Which also brings us to—

  1. URLs Should Be Logical

When someone sees https://crimebooks.com/chester-himes-books, it’s a pretty good guess they’re expecting to find a list of books by that writer when they click it. More importantly though, ”Chester Himes books” is what most people are likely to type when they’re looking for books by Mr. Himes. When you’re establishing a URL, consider the keywords people are likely to be searching around your product and include them.

  1. Change the URL if the Page Changes

Let’s say in addition to selling ebooks of Himes’ work, you decide to offer movies made from his books on the same landing page. This makes good sense; after all, people who are interested in his novels are likely to enjoy the filmed versions of them too. When you add them to the page adjust the URL to read something along the lines of https://crimebooks.com/chester-himes-books-and-movies. You should also do a 301 redirect from /chester-himes-books to /chester-himes-books-and-movies. This way, anyone who has bookmarked the old URL will be taken to the new one. Further, because search engines will consider the old page dead, a 301 redirect will transfer the ranking power of the old URL to the new one.

  1. Always Make Them Lowercase

If you’ve ever examined a list of URLs on a search engine results page, you may have noticed they are always written in lowercase. This is because URLs are case sensitive. Search engines will consider /chester-himes-books and /Chester-Himes-Books to be two entirely different pages.

If you have both URLs pointing to the same page you’ll split your search engine results. Now, instead of traffic aggregating to just one of them, it will be spread over both. This means the page won’t rank as highly for either URL as it would have if the other didn’t exist. Worse, you’ve also told Google the page is duplicate content, since it appears identical when both URLs are examined.
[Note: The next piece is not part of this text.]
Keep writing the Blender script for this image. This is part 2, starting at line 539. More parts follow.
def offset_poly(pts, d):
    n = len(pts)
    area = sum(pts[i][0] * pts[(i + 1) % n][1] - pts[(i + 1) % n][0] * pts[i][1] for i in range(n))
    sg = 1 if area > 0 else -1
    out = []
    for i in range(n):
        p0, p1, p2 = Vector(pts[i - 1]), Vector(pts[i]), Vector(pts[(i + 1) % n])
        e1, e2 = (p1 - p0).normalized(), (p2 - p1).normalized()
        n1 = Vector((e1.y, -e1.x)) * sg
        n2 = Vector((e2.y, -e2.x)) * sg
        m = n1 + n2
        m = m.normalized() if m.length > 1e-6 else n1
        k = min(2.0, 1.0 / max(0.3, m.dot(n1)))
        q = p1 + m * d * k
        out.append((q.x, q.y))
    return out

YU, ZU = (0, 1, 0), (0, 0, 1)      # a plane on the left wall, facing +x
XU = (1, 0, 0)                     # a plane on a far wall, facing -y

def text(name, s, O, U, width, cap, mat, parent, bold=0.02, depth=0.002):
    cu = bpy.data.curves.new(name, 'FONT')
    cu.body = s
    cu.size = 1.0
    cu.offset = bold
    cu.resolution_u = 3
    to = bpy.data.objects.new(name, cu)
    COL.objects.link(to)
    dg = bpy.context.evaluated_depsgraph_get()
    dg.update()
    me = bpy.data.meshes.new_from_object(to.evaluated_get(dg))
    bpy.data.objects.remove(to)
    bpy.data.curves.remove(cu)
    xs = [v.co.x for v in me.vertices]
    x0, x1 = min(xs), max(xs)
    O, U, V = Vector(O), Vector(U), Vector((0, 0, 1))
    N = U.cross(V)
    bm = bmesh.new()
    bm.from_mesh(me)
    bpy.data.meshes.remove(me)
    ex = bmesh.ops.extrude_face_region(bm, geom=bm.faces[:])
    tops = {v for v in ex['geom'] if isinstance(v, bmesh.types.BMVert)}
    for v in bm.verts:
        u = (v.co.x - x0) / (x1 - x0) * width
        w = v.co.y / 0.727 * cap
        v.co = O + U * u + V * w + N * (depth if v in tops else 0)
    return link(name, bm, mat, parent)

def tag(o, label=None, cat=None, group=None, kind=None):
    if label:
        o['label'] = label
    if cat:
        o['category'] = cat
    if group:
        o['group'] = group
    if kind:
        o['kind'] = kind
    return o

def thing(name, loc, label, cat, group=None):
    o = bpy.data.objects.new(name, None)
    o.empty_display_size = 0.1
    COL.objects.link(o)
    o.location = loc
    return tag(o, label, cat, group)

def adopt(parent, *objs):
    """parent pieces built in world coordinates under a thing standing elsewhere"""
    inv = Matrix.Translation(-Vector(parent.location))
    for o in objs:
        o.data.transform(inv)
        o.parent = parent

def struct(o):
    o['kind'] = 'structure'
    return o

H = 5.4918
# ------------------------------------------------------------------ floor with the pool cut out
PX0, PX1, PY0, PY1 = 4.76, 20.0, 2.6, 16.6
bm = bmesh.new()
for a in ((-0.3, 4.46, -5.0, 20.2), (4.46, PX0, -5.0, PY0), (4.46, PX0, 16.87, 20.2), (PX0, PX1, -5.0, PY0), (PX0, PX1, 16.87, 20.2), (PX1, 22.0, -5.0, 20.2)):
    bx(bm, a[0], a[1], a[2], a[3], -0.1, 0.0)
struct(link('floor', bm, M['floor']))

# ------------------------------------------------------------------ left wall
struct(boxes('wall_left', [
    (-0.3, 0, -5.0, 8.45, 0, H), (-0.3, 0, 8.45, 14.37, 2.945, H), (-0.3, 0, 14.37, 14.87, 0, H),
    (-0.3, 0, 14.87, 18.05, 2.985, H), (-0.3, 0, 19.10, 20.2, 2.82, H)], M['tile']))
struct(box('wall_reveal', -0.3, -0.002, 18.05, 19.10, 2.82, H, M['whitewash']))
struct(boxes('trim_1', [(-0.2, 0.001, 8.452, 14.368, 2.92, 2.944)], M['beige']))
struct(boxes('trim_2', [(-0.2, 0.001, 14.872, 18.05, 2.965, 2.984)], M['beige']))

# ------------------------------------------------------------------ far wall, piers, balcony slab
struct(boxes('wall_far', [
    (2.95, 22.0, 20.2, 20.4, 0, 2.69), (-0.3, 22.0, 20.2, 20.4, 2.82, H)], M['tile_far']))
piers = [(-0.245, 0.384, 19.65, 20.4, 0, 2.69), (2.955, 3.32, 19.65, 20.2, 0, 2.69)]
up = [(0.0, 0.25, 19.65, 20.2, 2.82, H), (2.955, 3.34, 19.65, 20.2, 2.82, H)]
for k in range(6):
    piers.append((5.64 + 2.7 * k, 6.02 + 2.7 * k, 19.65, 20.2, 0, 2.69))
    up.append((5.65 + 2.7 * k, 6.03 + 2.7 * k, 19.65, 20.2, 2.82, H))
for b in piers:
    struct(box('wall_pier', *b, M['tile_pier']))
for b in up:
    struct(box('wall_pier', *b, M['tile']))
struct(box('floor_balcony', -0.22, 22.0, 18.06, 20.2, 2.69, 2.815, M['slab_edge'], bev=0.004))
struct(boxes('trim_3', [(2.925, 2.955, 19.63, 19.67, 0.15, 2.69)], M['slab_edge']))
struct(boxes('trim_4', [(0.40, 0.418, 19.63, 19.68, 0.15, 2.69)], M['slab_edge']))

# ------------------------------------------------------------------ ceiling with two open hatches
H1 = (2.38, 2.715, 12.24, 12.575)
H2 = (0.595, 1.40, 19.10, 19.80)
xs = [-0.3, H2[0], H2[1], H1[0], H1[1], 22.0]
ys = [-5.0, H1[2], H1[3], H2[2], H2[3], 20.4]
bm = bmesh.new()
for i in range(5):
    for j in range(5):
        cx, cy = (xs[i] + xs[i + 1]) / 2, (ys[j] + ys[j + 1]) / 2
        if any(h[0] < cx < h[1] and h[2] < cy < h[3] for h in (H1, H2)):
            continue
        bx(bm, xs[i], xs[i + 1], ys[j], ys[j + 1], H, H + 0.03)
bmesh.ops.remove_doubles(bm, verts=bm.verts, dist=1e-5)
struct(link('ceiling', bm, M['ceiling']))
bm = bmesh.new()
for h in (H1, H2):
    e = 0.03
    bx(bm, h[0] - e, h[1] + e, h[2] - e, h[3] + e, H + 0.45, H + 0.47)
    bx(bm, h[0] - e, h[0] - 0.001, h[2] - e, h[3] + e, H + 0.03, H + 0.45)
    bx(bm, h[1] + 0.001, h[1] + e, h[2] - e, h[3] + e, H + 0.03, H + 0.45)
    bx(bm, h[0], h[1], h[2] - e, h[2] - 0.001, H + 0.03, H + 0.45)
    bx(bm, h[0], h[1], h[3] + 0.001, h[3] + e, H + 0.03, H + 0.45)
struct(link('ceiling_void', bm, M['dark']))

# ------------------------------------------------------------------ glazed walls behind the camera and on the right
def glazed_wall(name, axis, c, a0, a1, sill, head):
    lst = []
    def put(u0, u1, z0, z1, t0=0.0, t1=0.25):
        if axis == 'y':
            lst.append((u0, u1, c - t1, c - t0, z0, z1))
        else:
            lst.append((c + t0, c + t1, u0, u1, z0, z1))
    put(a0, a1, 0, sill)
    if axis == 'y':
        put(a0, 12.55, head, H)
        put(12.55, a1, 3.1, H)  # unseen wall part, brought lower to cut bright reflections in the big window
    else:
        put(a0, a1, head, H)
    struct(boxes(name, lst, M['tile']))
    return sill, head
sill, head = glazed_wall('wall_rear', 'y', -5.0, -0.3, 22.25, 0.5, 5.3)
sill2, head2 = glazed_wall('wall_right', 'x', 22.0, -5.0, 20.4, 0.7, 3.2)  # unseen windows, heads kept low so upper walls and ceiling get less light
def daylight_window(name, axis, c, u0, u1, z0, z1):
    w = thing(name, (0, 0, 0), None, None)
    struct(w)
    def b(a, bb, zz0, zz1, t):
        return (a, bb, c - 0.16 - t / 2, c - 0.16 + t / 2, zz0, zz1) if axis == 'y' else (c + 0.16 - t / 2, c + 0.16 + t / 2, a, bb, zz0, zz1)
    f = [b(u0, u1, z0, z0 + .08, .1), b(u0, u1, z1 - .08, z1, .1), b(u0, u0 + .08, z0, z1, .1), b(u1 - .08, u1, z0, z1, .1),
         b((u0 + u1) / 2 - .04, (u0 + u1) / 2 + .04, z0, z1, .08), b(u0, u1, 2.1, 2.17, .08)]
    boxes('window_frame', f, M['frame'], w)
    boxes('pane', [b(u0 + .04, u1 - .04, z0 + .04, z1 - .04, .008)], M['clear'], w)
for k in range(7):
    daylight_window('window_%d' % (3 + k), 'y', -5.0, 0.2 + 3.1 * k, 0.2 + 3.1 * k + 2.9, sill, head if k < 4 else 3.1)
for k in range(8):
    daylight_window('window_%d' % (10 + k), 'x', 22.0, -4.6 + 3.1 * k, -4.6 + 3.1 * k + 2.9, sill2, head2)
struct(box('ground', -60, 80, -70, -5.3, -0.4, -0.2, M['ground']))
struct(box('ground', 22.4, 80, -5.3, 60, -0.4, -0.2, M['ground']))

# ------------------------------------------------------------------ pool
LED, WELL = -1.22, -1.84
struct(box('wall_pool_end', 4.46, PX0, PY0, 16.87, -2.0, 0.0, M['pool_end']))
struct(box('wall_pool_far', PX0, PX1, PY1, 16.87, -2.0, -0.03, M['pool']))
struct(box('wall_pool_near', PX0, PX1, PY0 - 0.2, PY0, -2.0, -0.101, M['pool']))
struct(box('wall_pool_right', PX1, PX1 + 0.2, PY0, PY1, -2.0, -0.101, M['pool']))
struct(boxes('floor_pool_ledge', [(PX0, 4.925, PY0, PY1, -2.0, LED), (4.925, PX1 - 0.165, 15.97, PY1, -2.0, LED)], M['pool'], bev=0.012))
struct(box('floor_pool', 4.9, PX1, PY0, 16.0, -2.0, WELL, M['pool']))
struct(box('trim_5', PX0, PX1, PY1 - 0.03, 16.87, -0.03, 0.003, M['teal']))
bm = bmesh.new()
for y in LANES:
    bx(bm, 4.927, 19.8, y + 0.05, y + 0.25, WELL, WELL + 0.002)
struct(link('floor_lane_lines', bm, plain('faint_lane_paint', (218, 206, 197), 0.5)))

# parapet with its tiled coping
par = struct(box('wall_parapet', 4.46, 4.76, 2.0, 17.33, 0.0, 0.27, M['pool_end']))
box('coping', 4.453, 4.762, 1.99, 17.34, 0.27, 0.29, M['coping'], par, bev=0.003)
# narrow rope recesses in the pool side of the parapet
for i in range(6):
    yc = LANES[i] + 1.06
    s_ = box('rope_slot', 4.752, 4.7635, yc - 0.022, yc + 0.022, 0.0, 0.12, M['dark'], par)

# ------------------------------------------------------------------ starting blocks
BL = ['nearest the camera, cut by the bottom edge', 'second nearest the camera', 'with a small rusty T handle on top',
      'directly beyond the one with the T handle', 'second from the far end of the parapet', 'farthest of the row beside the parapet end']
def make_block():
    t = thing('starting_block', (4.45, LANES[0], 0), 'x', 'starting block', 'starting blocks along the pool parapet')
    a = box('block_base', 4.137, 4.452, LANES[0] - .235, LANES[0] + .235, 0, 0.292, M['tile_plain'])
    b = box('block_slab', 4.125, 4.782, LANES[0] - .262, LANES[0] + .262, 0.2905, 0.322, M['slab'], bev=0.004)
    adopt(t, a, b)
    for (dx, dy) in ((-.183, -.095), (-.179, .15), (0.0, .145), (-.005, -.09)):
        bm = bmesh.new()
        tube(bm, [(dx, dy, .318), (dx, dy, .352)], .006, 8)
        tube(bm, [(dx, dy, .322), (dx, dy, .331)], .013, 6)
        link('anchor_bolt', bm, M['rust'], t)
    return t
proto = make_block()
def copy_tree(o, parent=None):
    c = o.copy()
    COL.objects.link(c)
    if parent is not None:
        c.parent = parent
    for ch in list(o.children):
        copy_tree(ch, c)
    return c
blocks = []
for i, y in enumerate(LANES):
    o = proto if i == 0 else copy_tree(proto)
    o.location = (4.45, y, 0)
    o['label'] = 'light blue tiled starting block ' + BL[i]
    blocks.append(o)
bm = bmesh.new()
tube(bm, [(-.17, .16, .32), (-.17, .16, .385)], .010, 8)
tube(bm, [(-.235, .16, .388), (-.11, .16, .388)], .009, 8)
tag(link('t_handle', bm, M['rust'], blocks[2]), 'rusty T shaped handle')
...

  1. Think About the Future

Take a good look at the structure of your site and try to ensure a uniform system of domains and sub domains, so as your site grows it will be easier to manage. Your goal is to ensure the categorization of your product offerings always appears logical to your users and to search engines, regardless of the number of pages your site expands to encompass.

These five URL best practices will help you build traffic to your site, make it easier for users to interact with it and, most of all, keep your management activities to a minimum. It really is a worthwhile endeavor.